But now the hour of Mary’s doom was approaching. A plot was set on foot for the assassination of Elizabeth, into which Anthony Babington, whose name it bears, was drawn. Walsingham, possessed of complete information from the beginning, through his spies, nursed the plot carefully; letters from Mary were systematically intercepted and copied till the moment came for striking; the conspirators were arrested, and suffered the extreme penalty of the treason laws; and Elizabeth consented to have Mary herself at last brought to trial. She was refused counsel; the commission condemned her. Parliament demanded the execution of the death sentence. Elizabeth had her own misgivings.
She was afraid of the responsibility. Leicester suggested poison, but Burleigh and Walsingham stood by the law. A special embassy of remonstrance came from France; Mary wrote a dignified letter, not an appeal for her life, which moved the queen to tears; protests from the King of Scotland only aroused indignation; Elizabeth was frightened by rumours of fresh plots and of a French invasion.
At last she signed the death warrant, brought to her by Secretary Davison; the Chancellor’s seal was attached, and the council, fearing some evasion on Elizabeth’s part, issued the commission for Mary’s execution without further reference to the queen; she was kept in ignorance of the fact till the tragedy was completed. She was furious with the council, but powerless against their unanimity. She could venture to make a scapegoat of Davison, and made a vain attempt to clear herself of responsibility in a letter to James, which failed to soothe the burst of indignation with which the news was received in Scotland. But the one thing she feared—a coalition of France, Spain, and Scotland—was made impossible by the antagonisms of the former and the weakness of the last.

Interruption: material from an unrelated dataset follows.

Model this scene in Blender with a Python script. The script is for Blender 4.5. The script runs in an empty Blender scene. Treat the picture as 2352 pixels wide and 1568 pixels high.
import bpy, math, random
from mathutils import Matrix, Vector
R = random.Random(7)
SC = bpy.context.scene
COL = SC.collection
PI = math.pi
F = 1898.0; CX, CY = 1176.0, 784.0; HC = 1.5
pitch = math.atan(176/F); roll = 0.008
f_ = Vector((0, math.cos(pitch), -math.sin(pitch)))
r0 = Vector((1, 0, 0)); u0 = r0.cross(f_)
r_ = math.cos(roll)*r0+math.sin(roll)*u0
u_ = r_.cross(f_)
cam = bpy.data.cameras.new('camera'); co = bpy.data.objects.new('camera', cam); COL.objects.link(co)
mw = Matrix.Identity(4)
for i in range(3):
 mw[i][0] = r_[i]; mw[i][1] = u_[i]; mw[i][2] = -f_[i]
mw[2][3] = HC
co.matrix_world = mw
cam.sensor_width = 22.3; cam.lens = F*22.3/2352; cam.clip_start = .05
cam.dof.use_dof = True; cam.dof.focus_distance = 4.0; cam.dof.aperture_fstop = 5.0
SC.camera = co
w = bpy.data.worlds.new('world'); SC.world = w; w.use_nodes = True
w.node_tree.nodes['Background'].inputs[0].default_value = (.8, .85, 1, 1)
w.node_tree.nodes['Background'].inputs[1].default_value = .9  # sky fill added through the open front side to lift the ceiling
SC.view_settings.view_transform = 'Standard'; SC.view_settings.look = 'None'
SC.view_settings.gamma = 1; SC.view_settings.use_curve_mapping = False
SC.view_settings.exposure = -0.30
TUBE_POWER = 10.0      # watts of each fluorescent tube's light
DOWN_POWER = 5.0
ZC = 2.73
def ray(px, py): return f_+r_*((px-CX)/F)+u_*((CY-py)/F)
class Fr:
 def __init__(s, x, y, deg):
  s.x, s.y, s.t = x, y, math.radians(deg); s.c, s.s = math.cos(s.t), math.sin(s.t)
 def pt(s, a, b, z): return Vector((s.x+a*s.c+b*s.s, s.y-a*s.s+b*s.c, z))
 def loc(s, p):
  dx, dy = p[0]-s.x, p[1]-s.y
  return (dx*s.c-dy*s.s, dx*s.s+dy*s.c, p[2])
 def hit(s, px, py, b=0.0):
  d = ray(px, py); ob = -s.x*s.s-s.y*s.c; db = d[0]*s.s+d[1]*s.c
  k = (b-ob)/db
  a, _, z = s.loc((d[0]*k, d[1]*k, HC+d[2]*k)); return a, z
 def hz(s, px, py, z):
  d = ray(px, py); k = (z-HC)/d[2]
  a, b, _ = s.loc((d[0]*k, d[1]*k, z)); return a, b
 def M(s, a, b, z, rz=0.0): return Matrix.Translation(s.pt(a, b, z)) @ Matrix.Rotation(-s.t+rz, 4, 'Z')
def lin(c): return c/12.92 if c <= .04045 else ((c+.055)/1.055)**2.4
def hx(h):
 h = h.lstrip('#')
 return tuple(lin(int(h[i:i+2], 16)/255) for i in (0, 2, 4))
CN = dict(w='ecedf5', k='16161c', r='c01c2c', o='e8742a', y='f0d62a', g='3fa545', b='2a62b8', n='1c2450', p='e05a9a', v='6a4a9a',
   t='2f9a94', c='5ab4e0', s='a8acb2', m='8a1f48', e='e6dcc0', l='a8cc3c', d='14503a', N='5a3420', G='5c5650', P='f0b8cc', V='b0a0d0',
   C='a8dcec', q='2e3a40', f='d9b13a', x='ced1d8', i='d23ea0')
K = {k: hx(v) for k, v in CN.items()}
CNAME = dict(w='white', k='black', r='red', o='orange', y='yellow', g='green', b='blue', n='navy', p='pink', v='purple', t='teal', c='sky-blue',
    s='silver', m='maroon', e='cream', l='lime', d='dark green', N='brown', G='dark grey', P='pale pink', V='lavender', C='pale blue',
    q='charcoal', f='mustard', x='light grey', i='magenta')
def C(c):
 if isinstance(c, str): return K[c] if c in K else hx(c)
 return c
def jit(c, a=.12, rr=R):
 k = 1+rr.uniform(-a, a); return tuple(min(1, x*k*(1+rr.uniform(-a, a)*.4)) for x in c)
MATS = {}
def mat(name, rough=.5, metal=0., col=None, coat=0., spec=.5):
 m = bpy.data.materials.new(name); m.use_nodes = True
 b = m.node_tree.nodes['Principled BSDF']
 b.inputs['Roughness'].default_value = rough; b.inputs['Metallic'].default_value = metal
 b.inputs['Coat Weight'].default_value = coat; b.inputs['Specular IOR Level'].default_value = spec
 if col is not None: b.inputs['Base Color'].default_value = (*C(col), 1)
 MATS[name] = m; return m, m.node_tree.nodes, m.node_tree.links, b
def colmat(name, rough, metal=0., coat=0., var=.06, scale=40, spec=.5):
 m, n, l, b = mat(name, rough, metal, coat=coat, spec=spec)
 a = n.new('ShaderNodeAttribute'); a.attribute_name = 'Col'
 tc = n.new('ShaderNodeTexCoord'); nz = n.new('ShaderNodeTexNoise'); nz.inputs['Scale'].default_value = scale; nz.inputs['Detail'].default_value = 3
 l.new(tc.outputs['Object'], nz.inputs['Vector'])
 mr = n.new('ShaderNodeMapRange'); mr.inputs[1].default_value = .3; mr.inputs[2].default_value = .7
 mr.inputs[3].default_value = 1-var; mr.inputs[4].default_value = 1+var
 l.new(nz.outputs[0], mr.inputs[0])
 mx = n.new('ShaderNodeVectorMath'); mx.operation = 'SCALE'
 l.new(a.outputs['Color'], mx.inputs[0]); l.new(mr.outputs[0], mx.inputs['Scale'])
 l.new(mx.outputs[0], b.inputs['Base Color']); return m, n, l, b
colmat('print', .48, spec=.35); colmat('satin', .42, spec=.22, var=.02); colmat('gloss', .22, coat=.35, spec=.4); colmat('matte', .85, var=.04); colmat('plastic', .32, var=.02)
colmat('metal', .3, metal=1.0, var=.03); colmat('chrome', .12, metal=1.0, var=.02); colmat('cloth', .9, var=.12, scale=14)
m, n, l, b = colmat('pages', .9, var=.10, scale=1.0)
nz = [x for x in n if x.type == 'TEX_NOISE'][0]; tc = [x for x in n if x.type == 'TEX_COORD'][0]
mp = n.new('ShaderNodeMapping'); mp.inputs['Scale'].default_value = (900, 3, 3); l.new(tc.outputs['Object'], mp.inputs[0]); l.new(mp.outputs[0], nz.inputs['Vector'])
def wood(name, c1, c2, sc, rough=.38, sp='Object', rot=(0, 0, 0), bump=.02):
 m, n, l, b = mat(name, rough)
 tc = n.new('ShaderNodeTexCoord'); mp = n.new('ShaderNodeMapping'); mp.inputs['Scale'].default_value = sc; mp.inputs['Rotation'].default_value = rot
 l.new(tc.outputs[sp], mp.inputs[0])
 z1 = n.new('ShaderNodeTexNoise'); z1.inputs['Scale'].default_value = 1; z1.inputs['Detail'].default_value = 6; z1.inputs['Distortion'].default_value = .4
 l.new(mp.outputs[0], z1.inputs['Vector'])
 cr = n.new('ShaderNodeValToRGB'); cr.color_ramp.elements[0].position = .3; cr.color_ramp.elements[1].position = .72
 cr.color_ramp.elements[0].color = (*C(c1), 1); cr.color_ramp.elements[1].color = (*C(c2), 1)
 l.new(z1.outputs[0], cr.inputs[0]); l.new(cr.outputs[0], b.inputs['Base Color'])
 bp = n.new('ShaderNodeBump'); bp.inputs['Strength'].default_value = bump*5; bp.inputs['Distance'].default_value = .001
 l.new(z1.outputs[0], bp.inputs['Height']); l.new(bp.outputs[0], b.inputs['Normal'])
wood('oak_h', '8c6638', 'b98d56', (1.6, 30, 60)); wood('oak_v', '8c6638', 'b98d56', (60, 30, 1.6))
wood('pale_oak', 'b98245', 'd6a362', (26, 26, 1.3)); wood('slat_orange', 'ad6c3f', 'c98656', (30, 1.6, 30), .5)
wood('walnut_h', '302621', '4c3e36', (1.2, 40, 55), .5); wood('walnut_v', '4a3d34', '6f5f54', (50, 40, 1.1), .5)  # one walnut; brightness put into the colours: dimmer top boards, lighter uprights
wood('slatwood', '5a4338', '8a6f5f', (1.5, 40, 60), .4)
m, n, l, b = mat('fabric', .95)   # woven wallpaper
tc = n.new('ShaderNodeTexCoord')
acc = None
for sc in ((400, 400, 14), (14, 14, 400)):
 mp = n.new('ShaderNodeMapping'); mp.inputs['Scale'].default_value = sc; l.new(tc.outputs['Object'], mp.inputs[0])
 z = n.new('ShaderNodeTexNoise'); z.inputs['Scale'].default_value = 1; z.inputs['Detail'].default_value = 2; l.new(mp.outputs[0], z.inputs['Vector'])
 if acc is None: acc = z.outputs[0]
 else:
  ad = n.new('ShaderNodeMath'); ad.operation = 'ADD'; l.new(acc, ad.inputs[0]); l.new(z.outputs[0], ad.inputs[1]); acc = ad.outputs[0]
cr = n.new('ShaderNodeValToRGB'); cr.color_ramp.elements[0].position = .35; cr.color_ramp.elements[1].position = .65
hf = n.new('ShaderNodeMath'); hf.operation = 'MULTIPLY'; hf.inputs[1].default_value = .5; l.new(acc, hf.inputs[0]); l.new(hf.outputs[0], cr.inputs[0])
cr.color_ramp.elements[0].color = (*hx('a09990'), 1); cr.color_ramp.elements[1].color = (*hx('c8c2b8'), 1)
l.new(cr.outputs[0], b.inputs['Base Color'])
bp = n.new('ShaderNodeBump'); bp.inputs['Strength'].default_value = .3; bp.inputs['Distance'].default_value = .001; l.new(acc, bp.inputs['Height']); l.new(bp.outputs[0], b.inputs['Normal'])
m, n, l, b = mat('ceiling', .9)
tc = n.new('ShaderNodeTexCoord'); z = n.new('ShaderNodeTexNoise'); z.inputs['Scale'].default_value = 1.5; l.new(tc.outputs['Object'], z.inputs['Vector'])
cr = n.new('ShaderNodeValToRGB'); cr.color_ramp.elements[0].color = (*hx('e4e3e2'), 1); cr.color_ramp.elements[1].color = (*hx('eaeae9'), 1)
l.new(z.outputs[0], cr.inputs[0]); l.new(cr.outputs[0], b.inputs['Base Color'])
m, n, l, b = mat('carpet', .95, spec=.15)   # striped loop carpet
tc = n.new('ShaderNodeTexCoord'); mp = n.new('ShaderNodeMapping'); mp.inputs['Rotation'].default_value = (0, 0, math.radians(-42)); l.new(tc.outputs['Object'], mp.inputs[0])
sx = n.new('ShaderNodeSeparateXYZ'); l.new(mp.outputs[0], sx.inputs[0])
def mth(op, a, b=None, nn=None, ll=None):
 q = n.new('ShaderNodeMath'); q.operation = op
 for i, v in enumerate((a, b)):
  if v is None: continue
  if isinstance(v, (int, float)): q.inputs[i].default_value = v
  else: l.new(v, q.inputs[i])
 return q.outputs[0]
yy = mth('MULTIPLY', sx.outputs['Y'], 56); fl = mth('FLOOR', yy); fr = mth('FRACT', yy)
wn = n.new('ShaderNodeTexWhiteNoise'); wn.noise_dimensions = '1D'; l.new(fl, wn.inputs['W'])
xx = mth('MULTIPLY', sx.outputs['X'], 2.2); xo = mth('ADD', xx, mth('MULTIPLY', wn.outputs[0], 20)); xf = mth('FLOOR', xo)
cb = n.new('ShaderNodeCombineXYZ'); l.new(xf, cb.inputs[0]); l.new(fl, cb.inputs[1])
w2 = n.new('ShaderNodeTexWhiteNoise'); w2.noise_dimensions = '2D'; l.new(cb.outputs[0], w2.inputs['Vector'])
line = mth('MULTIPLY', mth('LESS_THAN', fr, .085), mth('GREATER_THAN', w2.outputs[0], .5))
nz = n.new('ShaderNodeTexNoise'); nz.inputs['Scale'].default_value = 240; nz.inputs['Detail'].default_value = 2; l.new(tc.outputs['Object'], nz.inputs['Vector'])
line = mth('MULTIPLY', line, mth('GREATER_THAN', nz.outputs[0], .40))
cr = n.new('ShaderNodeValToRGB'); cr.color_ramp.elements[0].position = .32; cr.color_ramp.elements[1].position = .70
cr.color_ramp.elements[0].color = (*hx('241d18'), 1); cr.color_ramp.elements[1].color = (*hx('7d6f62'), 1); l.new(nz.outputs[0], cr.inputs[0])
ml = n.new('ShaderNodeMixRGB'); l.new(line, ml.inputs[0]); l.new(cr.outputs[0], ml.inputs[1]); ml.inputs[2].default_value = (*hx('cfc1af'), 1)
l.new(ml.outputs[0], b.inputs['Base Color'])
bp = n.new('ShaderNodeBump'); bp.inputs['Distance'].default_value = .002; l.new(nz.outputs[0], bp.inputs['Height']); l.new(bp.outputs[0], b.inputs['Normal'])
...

Another crisis was at hand. Philip of Spain, claiming the throne of England as a descendant of John of Gaunt, was preparing the great Armada; Pope Sixtus V. was proclaiming a crusade against the heretic queen. Drake sailed into Cadiz harbour, and “singed the don’s whiskers,” but the vast preparations went on. A lofty spirit animated the queen and the people. London undertook to provide double the number of ships and men demanded from her. The militia was gathered at Tilbury, under Leicester. Howard of Effingham was Lord Admiral, with Drake as vice-admiral; in the enthusiasm of the moment, Elizabeth bestowed knighthood on a valorous lady, Mary, the wife of Sir Hugh Cholmondeley.
A report that the Armada had been destroyed by a gale, which actually drove it into Corunna for repairs, caused Elizabeth, with her usual parsimony, to order four great vessels to be dismantled; Howard retained them instead, at his own charges. On July 19, 1588, the Armada was sighted off the Lizard, and for eighteen days the naval heroes were grappling with that “invincible” fleet. Elizabeth herself visited the camp at Tilbury, rode through the lines, wearing a corselet and a farthingale of amazing dimensions, while a page bore her helmet, and addressed her soldiers in stirring words.